Le procès du 11 septembre ! Voilà ce qu’est en train de devenir le procès du Français Zacarias Moussaoui en Virginie (Etats-Unis).
Si les jurés décident que Moussaoui est éligible à la peine capitale, alors commencera une ultime phase du procès, celle des « mitigations », des circonstances atténuantes. Alors la vie du Français (lire l’article de Sébastien Poulet-Goffard) sera étalée sur la place publique, ses avocats (dont le Français François Roux) devront convaincre les jurés que le passé, le parcours, la psychologie de Moussaoui offrent des raisons d’atténuer la sentence. Et à nouveau, dans quelques semaines, les jurés devront définitivement trancher : la vie (en prison) ou la mort.
Mais l’essentiel est-il vraiment là ? S’il ne s’était trouvé une juge courageuse et scrupuleusement attachée aux droits de la défense (même contre l’avis du prévenu et contre les pressions de l’administration fédérale), on peut raisonnablement craindre que Moussaoui aurait été jugé de façon expéditive par une justice militaire, accusatrice et opaque. En matière de justice pénale, dans la lutte contre le terrorisme (Guantanamo entache sérieusement la démocratie américaine) et les jugements d’autres crimes politiques (on pense au procès de Saddam Hussein), les Etats-Unis croient encore et toujours que la peine de mort est la peine adéquate et juste contre les pires criminels qui soient.
Mais Moussaoui nous le prouve lui-même : comme tous les fanatiques, il veut mourir ! De la façon la plus spectaculaire et en provoquant le maximum de dommages. Mettre à mort un terroriste, c’est lui offrir sur un plateau ce qu’il cherche. Il en va de même pour les dictateurs que la justice pénale internationale ne condamne plus à mort. Ne partageons pas cette quête eschatologique avec nos ennemis ! Sachons retenir le glaive de la justice et opposer aux excès de ces criminels la pondération et l’intelligence de la justice des hommes. La peine de mort est vaine et contre-productive ; là où la justice devrait calmer les passions, la peine capitale ajoute de la haine à la haine. Telle est la position des Européens et de la majorité des démocraties dans le monde. Juger et punir, oui ! Mais dans le respect de nos valeurs fondamentales.

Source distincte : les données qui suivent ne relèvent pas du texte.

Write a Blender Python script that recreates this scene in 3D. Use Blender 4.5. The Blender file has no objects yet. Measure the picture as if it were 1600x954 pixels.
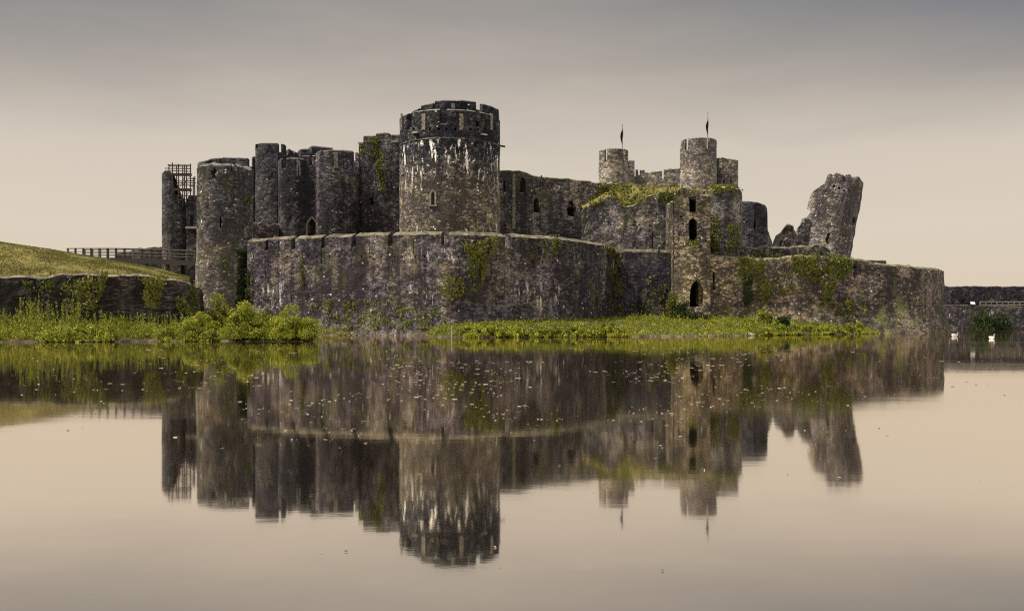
import bpy, bmesh, math, random
import numpy as np
from mathutils import Vector, Matrix, noise as mn
R = math.radians
random.seed(7); rng = np.random.default_rng(7)
S = bpy.context.scene
COL = S.collection

# ------------------------------------------------------------------ camera, sky, sun, exposure
F, YH, H = 1400.0, 500.0, 1.25          # focal length and horizon in photo pixels, eye height in metres
cam = bpy.data.objects.new('camera', bpy.data.cameras.new('camera')); COL.objects.link(cam)
cam.location = (0, 0, H); cam.rotation_euler = (R(90), 0, 0)
cam.data.sensor_width = 36; cam.data.lens = F/1600*36
cam.data.shift_y = (YH-477)/1600
cam.data.clip_start = .1; cam.data.clip_end = 8000
S.camera = cam
S.render.engine = 'CYCLES'
S.cycles.use_denoising = False; S.cycles.filter_width = 1.15
S.cycles.max_bounces = 6; S.cycles.diffuse_bounces = 3; S.cycles.glossy_bounces = 3
S.cycles.transparent_max_bounces = 6
S.view_settings.view_transform = 'Standard'; S.view_settings.look = 'None'
S.view_settings.exposure = 0; S.view_settings.gamma = 1

SUN_DIR = Vector((-.50, -.09, .86)).normalized()   # towards the sun
sl = bpy.data.lights.new('sun', 'SUN'); sl.energy = 4.6; sl.angle = R(4); sl.color = (1, .93, .80)
so = bpy.data.objects.new('sun', sl); COL.objects.link(so)
so.rotation_euler = SUN_DIR.to_track_quat('Z', 'Y').to_euler(); so.location = (-60, -40, 90)

W = bpy.data.worlds.new('World'); S.world = W; W.use_nodes = True

class G:
    """tiny node-graph helper"""
    def __init__(s, nt): s.nt = nt
    def n(s, t, ins=None, **props):
        x = s.nt.nodes.new(t)
        for k, v in props.items(): setattr(x, k, v)
        for k, v in (ins or {}).items(): s.set(x.inputs[k], v)
        return x
    def set(s, sock, v):
        if hasattr(v, 'is_output'): s.nt.links.new(v, sock)
        elif isinstance(v, (tuple, list)):
            v = tuple(v)
            sock.default_value = v+(1,) if len(v) == 3 and sock.type == 'RGBA' else v
        else: sock.default_value = v
    def m(s, op, a, b=0.0, c=0.0, clamp=False):
        x = s.n('ShaderNodeMath', operation=op, use_clamp=clamp)
        s.set(x.inputs[0], a); s.set(x.inputs[1], b); s.set(x.inputs[2], c)
        return x.outputs[0]
    def v(s, op, a, b):
        x = s.n('ShaderNodeVectorMath', operation=op); s.set(x.inputs[0], a); s.set(x.inputs[1], b)
        return x.outputs[0]
    def ss(s, x, lo, hi, a=0.0, b=1.0):
        y = s.n('ShaderNodeMapRange', {'Value': x, 'From Min': lo, 'From Max': hi, 'To Min': a, 'To Max': b}, interpolation_type='SMOOTHSTEP')
        return y.outputs[0]
    def mix(s, f, a, b, mode='MIX'):
        x = s.n('ShaderNodeMix', data_type='RGBA', blend_type=mode)
        s.set(x.inputs[0], f); s.set(x.inputs[6], a); s.set(x.inputs[7], b)
        return x.outputs[2]
    def ramp(s, f, stops, interp='LINEAR'):
        x = s.n('ShaderNodeValToRGB'); s.set(x.inputs[0], f); r = x.color_ramp; r.interpolation = interp
        while len(r.elements) < len(stops): r.elements.new(.5)
        for e, (p, c) in zip(r.elements, stops): e.position = p; e.color = tuple(c)+(1,)
        return x.outputs[0]
    def noise(s, vec, scale=1.0, det=3.0, rough=.55):
        return s.n('ShaderNodeTexNoise', {'Vector': vec, 'Scale': scale, 'Detail': det, 'Roughness': rough}).outputs[0]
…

De tout cela, les avocats de Moussaoui sont certainement convaincus. Si le procès va jusqu’à l’étude des circonsances atténuantes éventuelles, posons la question : y aura-t-il un avocat pour poser ces questions de principe aux jurés et devant les caméras du monde entier, pour instruire le procès de la peine de mort, pour expliquer aux Américains que, quand bien même leur émotion et les faits rapportés à l’audience les inclineraient à condamner Moussaoui à mort, ils devraient, ils pourraient écarter la peine capitale ? Dans l’intérêt supérieur des Etats-Unis, dans le but de renforcer les assises de nos démocraties, à cause de la vanité et de la contre-productivité de cette peine barbare, Moussaoui ne doit pas être condamné à mort. En Europe, nul doute qu’un Robert Badinter aurait développé un tel argumentaire. La justice américaine se prête moins aux combats d’idées mais un tel procès, exceptionnel et si sensible, pourrait aider à sensibiliser l’opinion publique américaine à des arguments partagés par une majorité d’Européens.
Avec les avocats qui essaient de sauver Moussaoui contre lui-même et la vengeance d’une nation meurtrie, c’est le combat pour la justice et contre la peine de mort qui est en train de se jouer aux Etats-Unis, dans des proportions médiatiques et un écho psychodramatique rarement atteints. Verdict dans quelques semaines.